*WHAT THE EXERCISE ASKS*. Compile every line that includes the word "scene".

*DATASET EXCERPT*.
○ ○ ○ ○
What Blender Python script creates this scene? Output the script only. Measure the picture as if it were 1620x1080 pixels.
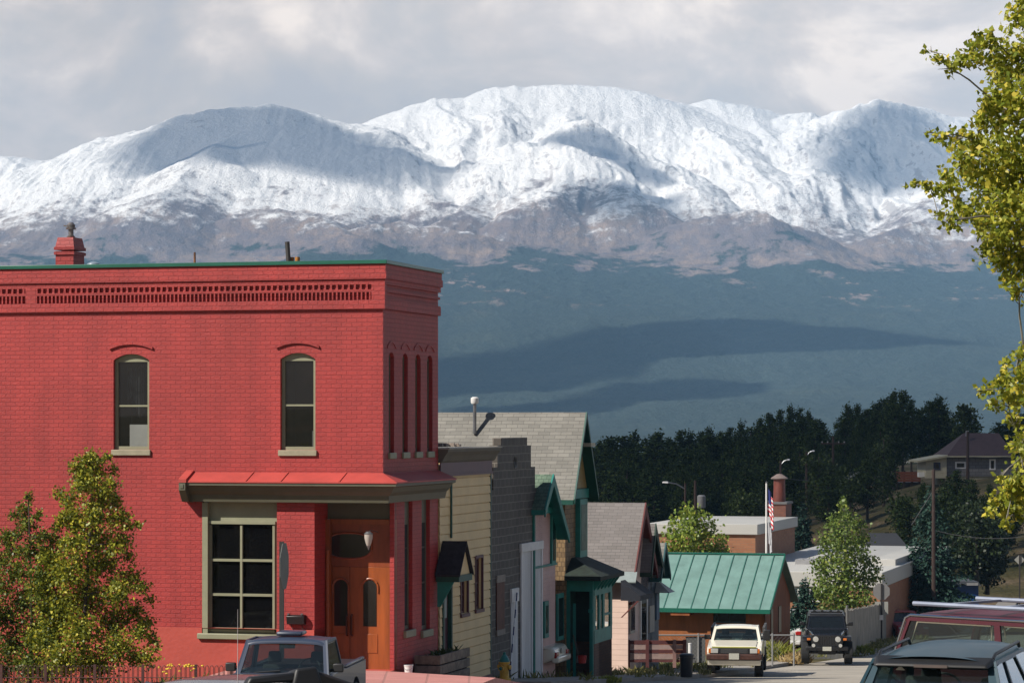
import bpy, bmesh, math, random
import numpy as np
from mathutils import Matrix, Vector, noise
random.seed(7); rng=np.random.default_rng(7)
S=bpy.context.scene
for o in list(bpy.data.objects): bpy.data.objects.remove(o)
COL=S.collection
# ---------------- camera, sky, sun, exposure ----------------
H=670.0; F=4500.0; CX=810.0            # photo pixels: horizon row, focal length, centre column
cd=bpy.data.cameras.new('camera'); cam=bpy.data.objects.new('camera',cd); COL.objects.link(cam)
cam.location=(0,0,0); cam.rotation_euler=(math.pi/2,0,0)
cd.sensor_width=36; cd.lens=36*F/1620; cd.shift_y=(H-540)/1620
cd.clip_start=0.5; cd.clip_end=40000
S.camera=cam
SUN_EL=math.radians(41); SUNH=Vector((-.88,-.475,0)).normalized()
SUND=Vector((SUNH.x*math.cos(SUN_EL),SUNH.y*math.cos(SUN_EL),math.sin(SUN_EL)))
ld=bpy.data.lights.new('sun','SUN'); ld.energy=5.0; ld.angle=math.radians(.5); ld.color=(1,.935,.84)
sun=bpy.data.objects.new('sun',ld); COL.objects.link(sun); sun.rotation_euler=SUND.to_track_quat('Z','Y').to_euler()
S.cycles.transparent_max_bounces=48
S.view_settings.view_transform='Standard'; S.view_settings.look='None'; S.view_settings.exposure=0.45; S.view_settings.gamma=1
W_=bpy.data.worlds.new('World'); S.world=W_; W_.use_nodes=True
nt=W_.node_tree; N=nt.nodes; L=nt.links; N.clear()
out=N.new('ShaderNodeOutputWorld'); bg=N.new('ShaderNodeBackground'); L.new(bg.outputs[0],out.inputs[0]); bg.inputs[1].default_value=.07
sky=N.new('ShaderNodeTexSky'); sky.sky_type='NISHITA'; sky.sun_disc=False; sky.sun_elevation=SUN_EL
sky.sun_rotation=math.atan2(SUND.x,SUND.y); sky.altitude=3000
tc=N.new('ShaderNodeTexCoord'); mp=N.new('ShaderNodeMapping'); mp.inputs['Scale'].default_value=(1,1,1.5); mp.inputs['Location'].default_value=(.31,.2,.47)
L.new(tc.outputs['Generated'],mp.inputs[0])
def puff(px,py,lo,hi,amt,prev):     # a sunlit cumulus head standing in a given direction of the sky
    d=Vector(((px-CX)/F,1,(H-py)/F)).normalized(); q=N.new('ShaderNodeVectorMath'); q.operation='DOT_PRODUCT'; L.new(tc.outputs['Generated'],q.inputs[0]); q.inputs[1].default_value=d
    r=N.new('ShaderNodeMapRange'); r.interpolation_type='SMOOTHSTEP'; r.inputs[1].default_value=math.cos(math.radians(hi)); r.inputs[2].default_value=math.cos(math.radians(lo)); r.inputs[3].default_value=0; r.inputs[4].default_value=amt; L.new(q.outputs['Value'],r.inputs[0])
    a=N.new('ShaderNodeMath'); a.operation='ADD'; L.new(prev,a.inputs[0]); L.new(r.outputs[0],a.inputs[1]); return a.outputs[0]
def wn(scale,detail,rough,dist=0):
    n=N.new('ShaderNodeTexNoise'); n.inputs['Scale'].default_value=scale; n.inputs['Detail'].default_value=detail; n.inputs['Roughness'].default_value=rough; n.inputs['Distortion'].default_value=dist
    L.new(mp.outputs[0],n.inputs['Vector']); return n
n1=wn(13,10,.60,.35); n2=wn(5,4,.5); n3=wn(2.2,3,.5)
def ramp(src,stops):
    r=N.new('ShaderNodeValToRGB'); e=r.color_ramp.elements
    e[0].position,e[0].color=stops[0][0],(*stops[0][1],1); e[1].position,e[1].color=stops[-1][0],(*stops[-1][1],1)
    for p,c in stops[1:-1]:
        k=e.new(p); k.color=(*c,1)
    L.new(src,r.inputs[0]); return r
CLD=ramp(puff(380,40,.3,1.6,.13,puff(500,5,.3,1.4,.12,puff(1180,95,.5,2.6,.05,puff(60,150,.5,2.2,-.03,n1.outputs[0])))),[(.36,(9.0,8.4,8.1)),(.46,(10.2,9.2,8.4)),(.53,(11.8,10.3,9.2)),(.64,(16.5,14.2,12.2))])
CL2=ramp(n2.outputs[0],[(.35,(.9,.91,.93)),(.65,(1.08,1.07,1.05))])
mul=N.new('ShaderNodeMix'); mul.data_type='RGBA'; mul.blend_type='MULTIPLY'; mul.inputs[0].default_value=1
L.new(CLD.outputs[0],mul.inputs[6]); L.new(CL2.outputs[0],mul.inputs[7])
# cloud cover: thick near the mountains, breaking up higher in the sky
sep=N.new('ShaderNodeSeparateXYZ'); L.new(tc.outputs['Generated'],sep.inputs[0])
cov=N.new('ShaderNodeMapRange'); cov.inputs[1].default_value=.15; cov.inputs[2].default_value=.42; cov.inputs[3].default_value=.42; cov.inputs[4].default_value=-.12
L.new(sep.outputs[2],cov.inputs[0])
add=N.new('ShaderNodeMath'); add.operation='ADD'; L.new(n3.outputs[0],add.inputs[0]); L.new(cov.outputs[0],add.inputs[1])
cm=ramp(add.outputs[0],[(.5,(0,0,0)),(.68,(1,1,1))])
mix=N.new('ShaderNodeMix'); mix.data_type='RGBA'; L.new(cm.outputs[0],mix.inputs[0]); L.new(sky.outputs[0],mix.inputs[6]); # the cloud bank facing the sun (over the mountains) is front-lit and brighter than the rest of the sky
dt=N.new('ShaderNodeVectorMath'); dt.operation='DOT_PRODUCT'; L.new(tc.outputs['Generated'],dt.inputs[0]); dt.inputs[1].default_value=Vector((.25,.968,0))
br=N.new('ShaderNodeMapRange'); br.interpolation_type='SMOOTHSTEP'; br.inputs[1].default_value=.55; br.inputs[2].default_value=.93; br.inputs[3].default_value=.33; br.inputs[4].default_value=1.0; L.new(dt.outputs['Value'],br.inputs[0])
ms=N.new('ShaderNodeMix'); ms.data_type='RGBA'; ms.blend_type='MULTIPLY'; ms.inputs[0].default_value=1; L.new(mul.outputs[2],ms.inputs[6]); L.new(br.outputs[0],ms.inputs[7]); L.new(ms.outputs[2],mix.inputs[7])
L.new(mix.outputs[2],bg.inputs[0])

# ---------------- coordinate helpers ----------------
A=math.atan2(1210,F); SA,CA=math.sin(A),math.cos(A); CXW,CYW=-2.81,62.0
def R2W(lx,ly): return (CXW+CA*lx+SA*ly, CYW-SA*lx+CA*ly)      # street frame -> world
def W2R(x,y):
    dx,dy=x-CXW,y-CYW; return (CA*dx-SA*dy, SA*dx+CA*dy)
def LY(px,lx=0.0):
    k=(px-CX)/F; return (k*(CYW-SA*lx)-CXW-CA*lx)/(SA-k*CA)
def LX(px,ly=0.0):
    k=(px-CX)/F; return (k*(CYW+CA*ly)-CXW-SA*ly)/(CA+k*SA)
def ZZ(py,lx,ly): return (H-py)*R2W(lx,ly)[1]/F
def P(px,py,Y): return ((px-CX)*Y/F, Y, (H-py)*Y/F)
KN=[(-80,2.0),(-10,-1.1),(0,-1.6),(14,-2.75),(27,-3.7),(37,-4.35),(50,-5.2),(62,-5.82),(68,-6.27),(74,-6.74),(80,-7.22),(86,-7.67),(98,-8.36),(110,-9.0),(131,-10.0),(150,-11.2),(200,-13.5),(300,-15),(420,-16),(700,-22),(2600,-30),(12000,-30)]
def gz(Y): return float(np.interp(Y,[k[0] for k in KN],[k[1] for k in KN]))
def sst(t): t=min(1,max(0,t)); return t*t*(3-2*t)
def g(X,Y):
    z=gz(Y)
    if Y>150:
        m=sst((Y-150)/95)*(1-sst((Y-430)/300))
        z+=m*(9.3*sst((X-2-(Y-240)*.02)/42)+2.0*sst((X-30)/60)+.5*noise.noise(Vector((X*.05,Y*.04,3))))
    return z
def gr(lx,ly): return g(*R2W(lx,ly))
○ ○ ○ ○
*WRITTEN REPLY*.
What Blender Python script creates this scene? Output the script only. Measure the picture as if it were 1620x1080 pixels.
S=bpy.context.scene